Friday, June 8, 2012

Moody's unit raises Philippines growth forecast

Manila (Philippine Daily Inquirer/ANN) - The research arm of Moody's Investors Services has raised its economic growth forecast for the Philippines this year to 4.7 per cent from 4 per cent, citing the government's ant-corruption drive and big push for infrastructure development that will aid efforts to attract investors.

The revision of the forecast came after the Philippines posted a 6.4-per cent growth in its gross domestic product in the first quarter, beating most expectations. It was the second-fastest growth rate for the period in Asia after China's 8.1 per cent.

"The Philippines kicked off 2012 at a blistering pace. This prompted an upward revision to the growth forecast," Moody's Analytics, the economic research unit of credit watcher Moody's, said in its latest paper on the country.

It said the current administration's focus on good governance was tickling the interest of investors on the Philippines, which used to be out of the radar screen of most foreign firms.

The research firm also expressed confidence that the promotion of public infrastructure among potential investors from the private sector would significantly boost investments in the remainder of the year. The Aquino administration has promised to speed up the implementation of its Public-Private Partnership (PPP) programme this year.

"The investment environment in the Philippines has improved over the past year as President Benigno Aquino's plans have begun to take effect, with a focus on infrastructure development, stamping out corruption, and the seemingly obligatory chastisement of his predecessor, Gloria Arroyo, who now sits in jail on charges of electoral sabotage," Moody Analytics said.

It credited the business confidence resulting from good governance for the recent favourable performance of the Philippines' stock market.
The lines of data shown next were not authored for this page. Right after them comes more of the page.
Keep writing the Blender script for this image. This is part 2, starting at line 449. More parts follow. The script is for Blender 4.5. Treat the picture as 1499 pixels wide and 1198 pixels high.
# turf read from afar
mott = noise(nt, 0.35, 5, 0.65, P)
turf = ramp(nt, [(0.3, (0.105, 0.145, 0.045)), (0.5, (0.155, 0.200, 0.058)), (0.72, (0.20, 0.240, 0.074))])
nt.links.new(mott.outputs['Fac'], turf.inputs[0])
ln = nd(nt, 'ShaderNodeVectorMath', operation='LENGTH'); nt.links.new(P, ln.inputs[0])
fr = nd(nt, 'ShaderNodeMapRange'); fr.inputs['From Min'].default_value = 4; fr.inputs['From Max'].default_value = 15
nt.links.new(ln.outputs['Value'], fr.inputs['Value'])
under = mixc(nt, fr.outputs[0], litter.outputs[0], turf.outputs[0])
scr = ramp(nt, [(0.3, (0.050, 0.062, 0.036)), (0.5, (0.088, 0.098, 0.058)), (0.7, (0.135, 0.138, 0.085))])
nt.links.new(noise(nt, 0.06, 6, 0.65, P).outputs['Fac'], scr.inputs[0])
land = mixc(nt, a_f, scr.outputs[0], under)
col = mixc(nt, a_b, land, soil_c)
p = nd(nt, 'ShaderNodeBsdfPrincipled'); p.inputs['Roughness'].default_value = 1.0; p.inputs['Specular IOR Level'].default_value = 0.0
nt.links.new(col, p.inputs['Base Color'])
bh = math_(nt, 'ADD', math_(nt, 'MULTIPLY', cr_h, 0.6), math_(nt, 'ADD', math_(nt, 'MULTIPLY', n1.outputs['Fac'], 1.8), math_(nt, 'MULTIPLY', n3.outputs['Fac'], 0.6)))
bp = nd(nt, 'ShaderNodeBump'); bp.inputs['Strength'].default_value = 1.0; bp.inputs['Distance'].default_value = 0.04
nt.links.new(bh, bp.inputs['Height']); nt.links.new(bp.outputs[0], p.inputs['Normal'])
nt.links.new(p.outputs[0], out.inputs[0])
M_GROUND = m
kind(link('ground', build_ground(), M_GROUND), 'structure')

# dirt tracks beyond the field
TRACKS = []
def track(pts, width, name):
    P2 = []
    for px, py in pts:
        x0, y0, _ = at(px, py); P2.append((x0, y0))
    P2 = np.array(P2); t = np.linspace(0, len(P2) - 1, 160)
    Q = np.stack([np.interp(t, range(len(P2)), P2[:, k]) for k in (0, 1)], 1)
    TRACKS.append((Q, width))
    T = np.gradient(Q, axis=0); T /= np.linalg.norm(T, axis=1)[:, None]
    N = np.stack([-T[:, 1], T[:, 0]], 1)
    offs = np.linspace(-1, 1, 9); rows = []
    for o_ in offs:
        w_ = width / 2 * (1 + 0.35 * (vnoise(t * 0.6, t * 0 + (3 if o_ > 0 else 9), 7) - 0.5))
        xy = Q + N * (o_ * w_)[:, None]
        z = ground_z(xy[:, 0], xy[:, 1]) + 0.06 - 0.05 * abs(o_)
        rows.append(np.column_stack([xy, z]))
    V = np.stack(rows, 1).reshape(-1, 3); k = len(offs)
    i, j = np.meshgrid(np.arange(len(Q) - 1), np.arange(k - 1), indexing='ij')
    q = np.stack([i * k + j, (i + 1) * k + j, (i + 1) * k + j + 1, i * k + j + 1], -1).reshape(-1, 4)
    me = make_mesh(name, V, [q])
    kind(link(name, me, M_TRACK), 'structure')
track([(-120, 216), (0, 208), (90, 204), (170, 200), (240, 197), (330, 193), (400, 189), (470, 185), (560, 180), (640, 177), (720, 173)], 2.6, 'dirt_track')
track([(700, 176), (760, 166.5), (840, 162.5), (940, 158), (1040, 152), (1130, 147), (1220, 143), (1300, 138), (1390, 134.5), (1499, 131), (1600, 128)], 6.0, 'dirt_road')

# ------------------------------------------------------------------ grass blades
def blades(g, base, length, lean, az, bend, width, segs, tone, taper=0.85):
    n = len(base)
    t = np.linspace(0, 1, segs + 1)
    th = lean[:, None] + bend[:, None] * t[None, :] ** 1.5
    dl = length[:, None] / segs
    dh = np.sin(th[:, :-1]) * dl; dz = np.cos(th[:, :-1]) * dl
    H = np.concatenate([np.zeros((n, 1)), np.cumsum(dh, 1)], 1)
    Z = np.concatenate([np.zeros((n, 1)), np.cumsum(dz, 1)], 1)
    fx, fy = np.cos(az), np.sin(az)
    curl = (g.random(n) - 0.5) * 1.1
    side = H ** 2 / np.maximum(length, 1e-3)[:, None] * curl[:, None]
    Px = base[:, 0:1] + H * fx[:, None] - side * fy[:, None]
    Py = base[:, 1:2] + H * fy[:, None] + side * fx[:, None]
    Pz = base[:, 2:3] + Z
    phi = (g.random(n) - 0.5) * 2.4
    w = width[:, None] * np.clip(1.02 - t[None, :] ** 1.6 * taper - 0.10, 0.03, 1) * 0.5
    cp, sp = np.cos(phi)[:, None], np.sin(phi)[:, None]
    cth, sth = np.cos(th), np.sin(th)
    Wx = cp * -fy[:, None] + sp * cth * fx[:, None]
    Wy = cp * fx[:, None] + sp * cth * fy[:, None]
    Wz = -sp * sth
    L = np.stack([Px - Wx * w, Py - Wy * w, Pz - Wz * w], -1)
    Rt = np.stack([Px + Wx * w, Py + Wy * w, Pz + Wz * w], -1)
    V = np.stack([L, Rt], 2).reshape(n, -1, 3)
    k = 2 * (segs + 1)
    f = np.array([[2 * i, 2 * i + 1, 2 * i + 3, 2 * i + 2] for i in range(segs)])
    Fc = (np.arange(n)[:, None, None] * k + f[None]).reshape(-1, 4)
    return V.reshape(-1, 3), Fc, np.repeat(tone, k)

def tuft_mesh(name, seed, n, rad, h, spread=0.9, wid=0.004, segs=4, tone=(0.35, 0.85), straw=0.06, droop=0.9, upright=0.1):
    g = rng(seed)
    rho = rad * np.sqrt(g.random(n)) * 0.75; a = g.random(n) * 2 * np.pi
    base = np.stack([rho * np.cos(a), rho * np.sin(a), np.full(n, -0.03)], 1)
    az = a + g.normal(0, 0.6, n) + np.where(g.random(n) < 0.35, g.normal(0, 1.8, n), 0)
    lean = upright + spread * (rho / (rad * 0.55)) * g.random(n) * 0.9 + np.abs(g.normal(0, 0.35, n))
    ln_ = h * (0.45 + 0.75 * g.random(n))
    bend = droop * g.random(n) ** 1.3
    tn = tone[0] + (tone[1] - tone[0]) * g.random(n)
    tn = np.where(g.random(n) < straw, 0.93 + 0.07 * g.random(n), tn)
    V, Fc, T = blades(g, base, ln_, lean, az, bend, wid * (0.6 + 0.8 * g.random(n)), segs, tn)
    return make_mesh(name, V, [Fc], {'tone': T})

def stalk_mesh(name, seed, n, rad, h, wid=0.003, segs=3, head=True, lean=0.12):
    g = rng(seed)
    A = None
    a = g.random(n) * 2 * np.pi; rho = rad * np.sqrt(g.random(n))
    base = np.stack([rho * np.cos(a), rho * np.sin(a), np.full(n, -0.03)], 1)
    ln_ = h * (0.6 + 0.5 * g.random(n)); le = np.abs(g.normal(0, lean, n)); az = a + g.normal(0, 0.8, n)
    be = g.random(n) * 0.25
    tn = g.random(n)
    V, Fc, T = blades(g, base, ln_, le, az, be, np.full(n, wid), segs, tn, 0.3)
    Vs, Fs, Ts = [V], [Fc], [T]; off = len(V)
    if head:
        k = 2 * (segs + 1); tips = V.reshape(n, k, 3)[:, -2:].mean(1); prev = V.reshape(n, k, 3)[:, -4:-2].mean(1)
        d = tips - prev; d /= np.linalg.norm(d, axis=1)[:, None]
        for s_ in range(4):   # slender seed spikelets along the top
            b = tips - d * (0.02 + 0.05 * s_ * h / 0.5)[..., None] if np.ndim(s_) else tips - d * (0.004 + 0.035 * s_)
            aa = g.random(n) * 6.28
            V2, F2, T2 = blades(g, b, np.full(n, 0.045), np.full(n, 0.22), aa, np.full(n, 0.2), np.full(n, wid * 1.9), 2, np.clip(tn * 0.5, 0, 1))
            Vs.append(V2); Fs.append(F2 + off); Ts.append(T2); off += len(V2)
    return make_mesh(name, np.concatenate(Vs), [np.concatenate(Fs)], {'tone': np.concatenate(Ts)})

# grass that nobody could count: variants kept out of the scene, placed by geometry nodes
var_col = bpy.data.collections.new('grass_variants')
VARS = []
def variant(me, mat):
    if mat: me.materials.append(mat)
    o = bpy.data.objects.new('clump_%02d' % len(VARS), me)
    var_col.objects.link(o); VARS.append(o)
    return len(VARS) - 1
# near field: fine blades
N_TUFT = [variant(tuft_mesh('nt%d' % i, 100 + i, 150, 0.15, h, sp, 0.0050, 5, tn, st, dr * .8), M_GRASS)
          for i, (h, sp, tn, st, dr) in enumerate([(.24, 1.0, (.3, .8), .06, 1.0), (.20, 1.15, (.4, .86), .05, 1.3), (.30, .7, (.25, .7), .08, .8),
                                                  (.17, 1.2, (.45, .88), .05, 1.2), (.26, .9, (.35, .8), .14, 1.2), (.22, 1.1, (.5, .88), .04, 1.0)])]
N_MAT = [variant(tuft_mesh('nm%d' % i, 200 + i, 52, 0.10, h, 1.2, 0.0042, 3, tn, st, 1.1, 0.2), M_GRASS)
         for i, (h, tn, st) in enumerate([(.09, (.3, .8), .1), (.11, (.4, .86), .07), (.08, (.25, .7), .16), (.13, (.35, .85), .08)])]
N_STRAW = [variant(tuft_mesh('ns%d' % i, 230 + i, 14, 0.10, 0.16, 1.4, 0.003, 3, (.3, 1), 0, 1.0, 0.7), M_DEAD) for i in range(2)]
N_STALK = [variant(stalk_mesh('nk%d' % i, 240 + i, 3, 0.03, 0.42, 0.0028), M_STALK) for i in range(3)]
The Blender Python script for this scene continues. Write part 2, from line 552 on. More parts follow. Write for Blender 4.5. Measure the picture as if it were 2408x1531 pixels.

It said that the Philippine Stock Exchange index (PSEi) was so far up 12 per cent this year and this growth was faster than most Asian stock market indices.

"These twin policy arms, lifting infrastructure and reducing corruption, should also help to shore up both domestic and foreign direct investment, lifting the economy's long-term growth prospects," it said.

The 4.7-per cent growth projection of Moody's Analytics, however, was below the government's official target of 5 to 6 per cent. It said the gap between its projection and the government's was the view on exports and remittances.